The select operator takes two arguments, which can be of either datatype (that is, 16- or 32-bit). It returns a value made by selecting certain bits of its first operand indicated by the second operand, and right-justifying them. What it does is that it ignores all the bits of the first operand where the second operand has a 0 as the corresponding bit, that is, deletes them from a copy of the operand’s value; the bits that are left are squashed together towards the least-significant end of the number, and the result is filled with 0s to make it up to 16 or 32 bits. (In INTERCAL-72 the minimum multiple of 16 bits possible that the result fits into is chosen, although if :1 has the value 131061 (in hex, 1FFFF) the expression #21~:1 produces a 32-bit result because 17 bits were selected, even though many of the leading bits were zeros; in C-INTERCAL the data type of the result is the same as of the right operand of the select, so that it can be determined at compile time, and so using a unary binary logic operator on the result of select when the right operand has a 32-bit type is nonportable and not recommended.) As an example, #21~:1 produces 21 as its result if :1 has the value 131061, 10 as its result if :1 has the value 30 (1E in hex; the least significant bit of 21 is removed because it corresponds to a 0 in :1), and 7 as its result if :1 has the value 21 (because three bits in 21 are set, and those three bits from 21 are therefore selected by 21).
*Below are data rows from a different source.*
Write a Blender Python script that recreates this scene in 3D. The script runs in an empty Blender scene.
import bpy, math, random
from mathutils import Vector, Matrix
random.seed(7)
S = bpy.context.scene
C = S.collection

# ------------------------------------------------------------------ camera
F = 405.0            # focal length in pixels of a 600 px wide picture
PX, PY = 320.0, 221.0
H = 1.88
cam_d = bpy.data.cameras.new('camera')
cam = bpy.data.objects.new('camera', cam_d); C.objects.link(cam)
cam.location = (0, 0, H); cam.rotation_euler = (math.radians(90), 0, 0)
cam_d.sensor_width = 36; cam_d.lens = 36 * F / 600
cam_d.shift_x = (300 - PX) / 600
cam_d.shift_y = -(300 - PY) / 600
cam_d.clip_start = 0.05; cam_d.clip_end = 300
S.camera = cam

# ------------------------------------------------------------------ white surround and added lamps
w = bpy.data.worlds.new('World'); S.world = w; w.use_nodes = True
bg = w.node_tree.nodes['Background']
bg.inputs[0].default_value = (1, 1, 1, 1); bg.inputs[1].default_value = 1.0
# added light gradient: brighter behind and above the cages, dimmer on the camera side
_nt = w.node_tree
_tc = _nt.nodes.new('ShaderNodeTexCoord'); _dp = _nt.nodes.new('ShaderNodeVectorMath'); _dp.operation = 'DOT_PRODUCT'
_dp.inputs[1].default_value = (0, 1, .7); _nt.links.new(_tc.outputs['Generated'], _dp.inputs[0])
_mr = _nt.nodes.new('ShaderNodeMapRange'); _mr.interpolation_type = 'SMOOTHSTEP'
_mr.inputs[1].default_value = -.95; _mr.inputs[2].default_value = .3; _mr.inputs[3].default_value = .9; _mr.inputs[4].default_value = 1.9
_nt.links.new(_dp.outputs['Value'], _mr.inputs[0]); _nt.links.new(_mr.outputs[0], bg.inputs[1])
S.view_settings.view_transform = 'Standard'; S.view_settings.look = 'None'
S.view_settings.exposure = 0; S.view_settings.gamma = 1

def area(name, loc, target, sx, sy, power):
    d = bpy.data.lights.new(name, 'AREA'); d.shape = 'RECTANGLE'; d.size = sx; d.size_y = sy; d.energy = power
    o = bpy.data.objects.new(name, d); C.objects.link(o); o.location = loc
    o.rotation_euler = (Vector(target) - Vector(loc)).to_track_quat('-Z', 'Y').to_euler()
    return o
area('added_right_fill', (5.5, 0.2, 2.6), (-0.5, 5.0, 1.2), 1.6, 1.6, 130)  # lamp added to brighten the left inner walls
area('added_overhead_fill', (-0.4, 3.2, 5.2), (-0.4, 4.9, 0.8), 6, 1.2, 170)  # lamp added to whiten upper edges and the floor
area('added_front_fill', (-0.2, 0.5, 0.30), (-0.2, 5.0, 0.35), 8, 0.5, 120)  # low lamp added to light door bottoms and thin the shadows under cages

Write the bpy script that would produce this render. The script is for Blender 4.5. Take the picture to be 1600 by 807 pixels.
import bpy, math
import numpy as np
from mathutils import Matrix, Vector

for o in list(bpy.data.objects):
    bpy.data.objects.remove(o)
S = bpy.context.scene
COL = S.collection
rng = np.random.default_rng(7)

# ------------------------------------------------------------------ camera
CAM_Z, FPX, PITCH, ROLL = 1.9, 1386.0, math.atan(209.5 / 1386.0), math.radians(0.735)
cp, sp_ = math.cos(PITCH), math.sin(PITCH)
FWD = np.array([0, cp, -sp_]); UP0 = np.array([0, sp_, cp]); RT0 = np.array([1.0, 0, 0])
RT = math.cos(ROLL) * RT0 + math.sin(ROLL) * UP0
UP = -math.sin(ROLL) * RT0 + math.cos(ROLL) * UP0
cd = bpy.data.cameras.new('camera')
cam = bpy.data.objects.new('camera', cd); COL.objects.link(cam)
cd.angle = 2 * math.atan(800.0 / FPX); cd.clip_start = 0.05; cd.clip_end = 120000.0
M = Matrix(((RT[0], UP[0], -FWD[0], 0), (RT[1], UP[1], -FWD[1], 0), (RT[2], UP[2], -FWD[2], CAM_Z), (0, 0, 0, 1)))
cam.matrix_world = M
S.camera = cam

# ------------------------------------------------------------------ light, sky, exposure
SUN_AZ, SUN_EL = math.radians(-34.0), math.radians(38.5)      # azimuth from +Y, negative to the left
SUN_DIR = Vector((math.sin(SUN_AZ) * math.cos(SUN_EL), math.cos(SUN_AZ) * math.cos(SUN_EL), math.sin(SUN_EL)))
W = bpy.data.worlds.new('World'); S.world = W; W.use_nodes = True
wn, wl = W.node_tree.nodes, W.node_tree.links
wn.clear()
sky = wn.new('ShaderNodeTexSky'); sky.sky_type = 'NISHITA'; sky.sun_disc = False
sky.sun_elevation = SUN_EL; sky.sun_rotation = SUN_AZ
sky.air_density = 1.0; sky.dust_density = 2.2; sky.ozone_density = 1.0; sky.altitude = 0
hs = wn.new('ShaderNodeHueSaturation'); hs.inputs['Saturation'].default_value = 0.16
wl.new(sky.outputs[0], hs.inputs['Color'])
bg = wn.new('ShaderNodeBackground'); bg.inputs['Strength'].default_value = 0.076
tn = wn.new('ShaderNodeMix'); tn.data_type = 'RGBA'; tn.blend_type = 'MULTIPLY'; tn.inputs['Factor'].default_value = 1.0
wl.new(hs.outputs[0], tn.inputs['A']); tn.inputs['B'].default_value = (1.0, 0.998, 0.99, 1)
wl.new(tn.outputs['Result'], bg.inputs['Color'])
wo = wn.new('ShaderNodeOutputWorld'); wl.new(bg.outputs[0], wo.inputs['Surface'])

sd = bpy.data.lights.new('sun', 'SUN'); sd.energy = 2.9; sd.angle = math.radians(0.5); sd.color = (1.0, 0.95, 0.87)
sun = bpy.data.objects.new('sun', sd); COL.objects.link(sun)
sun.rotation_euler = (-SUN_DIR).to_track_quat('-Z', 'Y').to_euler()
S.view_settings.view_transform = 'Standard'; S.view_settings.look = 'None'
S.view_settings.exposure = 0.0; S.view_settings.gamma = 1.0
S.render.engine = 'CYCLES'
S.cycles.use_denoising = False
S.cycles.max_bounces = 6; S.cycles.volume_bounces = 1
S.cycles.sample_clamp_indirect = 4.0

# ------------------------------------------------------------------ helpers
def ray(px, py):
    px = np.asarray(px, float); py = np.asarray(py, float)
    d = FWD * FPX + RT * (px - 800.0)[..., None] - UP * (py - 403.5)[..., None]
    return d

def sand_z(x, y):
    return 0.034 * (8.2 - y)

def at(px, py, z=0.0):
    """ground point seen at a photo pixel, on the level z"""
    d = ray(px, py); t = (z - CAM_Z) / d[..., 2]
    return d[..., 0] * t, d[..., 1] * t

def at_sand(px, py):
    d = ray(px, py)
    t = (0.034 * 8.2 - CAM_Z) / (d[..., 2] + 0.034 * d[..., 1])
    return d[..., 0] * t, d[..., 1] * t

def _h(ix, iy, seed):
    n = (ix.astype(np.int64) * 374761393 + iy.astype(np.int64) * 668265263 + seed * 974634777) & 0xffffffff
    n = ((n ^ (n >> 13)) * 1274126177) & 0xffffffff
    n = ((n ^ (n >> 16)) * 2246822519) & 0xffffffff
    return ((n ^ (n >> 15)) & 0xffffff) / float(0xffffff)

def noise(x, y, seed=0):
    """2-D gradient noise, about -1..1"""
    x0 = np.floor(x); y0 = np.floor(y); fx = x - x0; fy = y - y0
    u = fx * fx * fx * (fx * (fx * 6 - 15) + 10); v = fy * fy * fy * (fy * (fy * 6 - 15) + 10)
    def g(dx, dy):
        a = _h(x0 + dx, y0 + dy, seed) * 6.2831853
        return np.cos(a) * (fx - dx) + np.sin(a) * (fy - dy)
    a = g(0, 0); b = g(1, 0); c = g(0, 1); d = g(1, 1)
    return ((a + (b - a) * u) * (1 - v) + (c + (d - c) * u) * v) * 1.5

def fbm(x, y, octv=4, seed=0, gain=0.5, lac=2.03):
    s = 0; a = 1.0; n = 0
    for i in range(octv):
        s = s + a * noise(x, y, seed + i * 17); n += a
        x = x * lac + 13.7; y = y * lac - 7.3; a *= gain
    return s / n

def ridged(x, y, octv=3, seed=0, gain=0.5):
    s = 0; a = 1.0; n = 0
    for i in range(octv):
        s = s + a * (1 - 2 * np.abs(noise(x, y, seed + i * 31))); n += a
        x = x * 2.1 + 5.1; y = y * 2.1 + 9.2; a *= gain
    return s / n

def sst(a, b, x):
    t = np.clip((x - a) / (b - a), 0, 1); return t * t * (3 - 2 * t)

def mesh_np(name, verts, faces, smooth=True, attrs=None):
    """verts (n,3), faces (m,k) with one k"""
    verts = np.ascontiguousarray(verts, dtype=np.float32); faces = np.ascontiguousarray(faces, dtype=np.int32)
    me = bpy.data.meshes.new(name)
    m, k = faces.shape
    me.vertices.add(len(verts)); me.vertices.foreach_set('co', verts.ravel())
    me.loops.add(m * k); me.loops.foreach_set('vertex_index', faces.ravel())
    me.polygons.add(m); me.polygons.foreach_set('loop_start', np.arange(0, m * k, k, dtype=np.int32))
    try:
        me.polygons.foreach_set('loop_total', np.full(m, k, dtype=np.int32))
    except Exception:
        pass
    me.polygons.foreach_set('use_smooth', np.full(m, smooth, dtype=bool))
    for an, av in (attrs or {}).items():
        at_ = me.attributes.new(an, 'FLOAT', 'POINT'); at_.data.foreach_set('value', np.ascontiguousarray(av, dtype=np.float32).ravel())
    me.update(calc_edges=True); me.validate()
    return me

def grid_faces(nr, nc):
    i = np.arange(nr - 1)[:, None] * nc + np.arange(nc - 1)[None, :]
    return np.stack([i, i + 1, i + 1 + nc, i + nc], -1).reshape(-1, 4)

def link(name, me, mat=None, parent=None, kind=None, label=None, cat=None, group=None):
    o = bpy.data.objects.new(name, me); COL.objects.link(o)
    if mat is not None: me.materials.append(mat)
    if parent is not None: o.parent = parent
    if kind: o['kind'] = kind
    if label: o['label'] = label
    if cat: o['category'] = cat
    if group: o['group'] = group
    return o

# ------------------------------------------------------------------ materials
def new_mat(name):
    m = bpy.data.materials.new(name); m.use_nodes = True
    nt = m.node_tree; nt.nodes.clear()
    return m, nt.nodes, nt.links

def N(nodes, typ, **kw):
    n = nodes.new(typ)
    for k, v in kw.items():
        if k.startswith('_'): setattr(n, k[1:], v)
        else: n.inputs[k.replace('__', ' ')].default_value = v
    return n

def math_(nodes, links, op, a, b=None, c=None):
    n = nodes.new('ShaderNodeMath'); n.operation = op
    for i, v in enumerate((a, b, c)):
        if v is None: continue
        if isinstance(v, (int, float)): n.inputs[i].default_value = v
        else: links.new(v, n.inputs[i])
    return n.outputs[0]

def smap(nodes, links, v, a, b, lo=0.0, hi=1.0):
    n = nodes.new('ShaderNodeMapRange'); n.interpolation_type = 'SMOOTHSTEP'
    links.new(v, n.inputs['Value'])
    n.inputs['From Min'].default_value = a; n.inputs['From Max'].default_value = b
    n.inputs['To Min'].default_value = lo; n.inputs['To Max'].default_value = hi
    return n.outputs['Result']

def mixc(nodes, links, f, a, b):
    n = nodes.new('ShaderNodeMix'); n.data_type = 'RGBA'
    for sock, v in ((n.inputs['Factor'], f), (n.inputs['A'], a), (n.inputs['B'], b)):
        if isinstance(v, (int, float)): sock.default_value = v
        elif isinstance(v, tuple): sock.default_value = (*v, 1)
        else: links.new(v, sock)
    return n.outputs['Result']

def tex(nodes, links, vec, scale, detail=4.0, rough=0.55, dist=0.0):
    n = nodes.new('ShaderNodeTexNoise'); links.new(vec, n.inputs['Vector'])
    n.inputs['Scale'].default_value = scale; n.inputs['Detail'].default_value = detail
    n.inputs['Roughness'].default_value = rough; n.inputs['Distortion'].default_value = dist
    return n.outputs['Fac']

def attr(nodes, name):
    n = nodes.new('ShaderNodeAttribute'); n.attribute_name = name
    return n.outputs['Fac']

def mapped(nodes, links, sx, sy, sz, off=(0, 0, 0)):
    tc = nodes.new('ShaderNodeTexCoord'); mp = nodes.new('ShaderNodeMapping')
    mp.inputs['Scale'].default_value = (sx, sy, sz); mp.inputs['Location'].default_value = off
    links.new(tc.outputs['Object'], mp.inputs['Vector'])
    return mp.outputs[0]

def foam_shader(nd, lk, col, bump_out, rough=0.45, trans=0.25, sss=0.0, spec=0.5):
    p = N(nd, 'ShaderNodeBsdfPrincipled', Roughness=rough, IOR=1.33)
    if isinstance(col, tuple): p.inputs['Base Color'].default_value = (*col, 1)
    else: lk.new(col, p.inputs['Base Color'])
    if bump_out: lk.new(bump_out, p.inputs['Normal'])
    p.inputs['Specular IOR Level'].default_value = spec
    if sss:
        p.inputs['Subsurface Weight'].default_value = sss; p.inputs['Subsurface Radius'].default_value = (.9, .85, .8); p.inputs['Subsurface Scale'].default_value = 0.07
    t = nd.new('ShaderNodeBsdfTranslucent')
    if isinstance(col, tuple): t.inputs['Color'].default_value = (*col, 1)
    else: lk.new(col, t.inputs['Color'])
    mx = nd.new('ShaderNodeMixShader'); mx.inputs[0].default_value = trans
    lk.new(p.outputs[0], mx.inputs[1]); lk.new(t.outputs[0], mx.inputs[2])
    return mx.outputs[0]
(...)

Select is used for right-shifts, to select every second bit from a number (either to produce what will eventually become an argument to mingle, or to interpret the result of a unary binary logic operator, or occasionally both), to test if a number is zero or not (by selecting it from itself and selecting 1 from the result), in some cases as a limited version of bitwise-and (that only works if the right operand is 1 less than a power of 2), and for many other purposes.